A year ago, I wrote this post discussing the Court of Appeal’s decision in Wolf v. CDS Devco, 185 Cal.App.4th 903 (2010).  In that case, a director was removed shortly after filing an inspection demand pursuant to Corporations Code Section 1602.  Before removal, the director inadvertently sent the corporation a copy of his complaint to enforce his inspection rights.  The Fourth District Court of Appeal concluded that the director lost standing to demand inspection upon his removal.

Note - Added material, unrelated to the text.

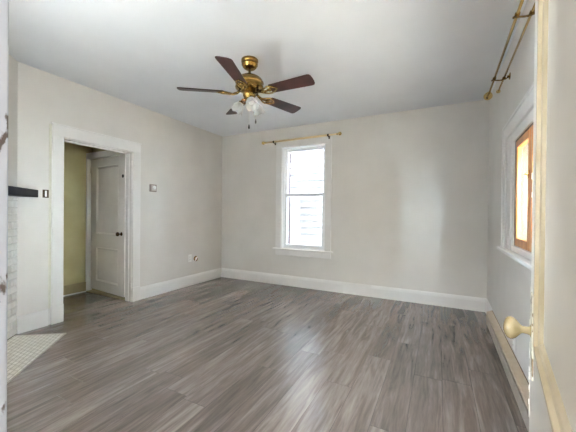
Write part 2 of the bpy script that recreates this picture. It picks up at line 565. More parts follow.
def panel_door(M, w, z0, z1, panels, th, name, material, mould_mat, parent=None, stile=.13, rec=.014, mw=.028, front=-1):
    """leaf with recessed panels; front = -1 when local -y is the side the photo shows."""
    o = empty(name, M @ Vector((0, 0, 0)))
    mb = MB(M)
    zs = [z0] + [v for p in panels for v in p] + [z1]
    mb.box((0, 0, z0), (stile, th, z1)).box((w - stile, 0, z0), (w, th, z1))
    for a, b in zip(zs[0::2], zs[1::2]):
        mb.box((stile - .001, 0, a), (w - stile + .001, th, b))
    mb.build('door_leaf', material, o)
    for a, b in panels:
        pm = MB(M).box((stile - .004, rec, a - .004), (w - stile + .004, th - rec, b + .004))
        pm.build('door_panel', material, o)
        mm = MB(M)
        for sgn, y0, y1 in ((1, 0, rec), (-1, th, th - rec)):
            A = [(stile, a), (w - stile, a), (w - stile, b), (stile, b)]
            B = [(stile + mw, a + mw), (w - stile - mw, a + mw), (w - stile - mw, b - mw), (stile + mw, b - mw)]
            bm = bmesh.new()
            prof = [(0, y0), (.18, y0 - sgn * .003), (.38, y0 - sgn * .002), (.5, y0 + sgn * rec * .35), (.75, y0 + sgn * rec * .55), (1.0, y1)]
            loops = [[bm.verts.new((A[k][0] * (1 - t) + B[k][0] * t, y, A[k][1] * (1 - t) + B[k][1] * t)) for k in range(4)] for t, y in prof]
            for L0, L1 in zip(loops, loops[1:]):
                for k in range(4):
                    bm.faces.new((L0[k], L0[(k + 1) % 4], L1[(k + 1) % 4], L1[k]))
            bmesh.ops.recalc_face_normals(bm, faces=bm.faces[:])
            mm.add(bm)
        mm.build('panel_moulding', mould_mat, o)
    return o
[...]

In Wolf, the court observed that a director could be denied the right to inspect corporate documents based on the director’s “potential adversary status to [the corporation],” as illustrated by the inspection request.  In April, the First District Court of Appeal rejected this limitation as “erroneous dicta” because  “the [Wolf] court was discussing a former director’s lack of standing to inspect corporate documents, which made the director’s potentially adversarial posture irrelevant.”  Quinn v. Aechelon Technology, Case No. A127799 (April 25, 2011).  The First DCA therefore upheld a trial court order requiring a corporation to permit a current director whose employment had been involuntarily terminated to inspect records, including records covered by the attorney-client privilege.

Quinn is an unpublished decision.  Under Rule 8.115 of the California Rules of Court, an opinion that has not been certified for publication with limited exceptions must not be cited or relied on by a court or a party in any other action.  However, practitioners should find the reasoning and arguments in Quinn useful even if they cannot cite the case as precedent.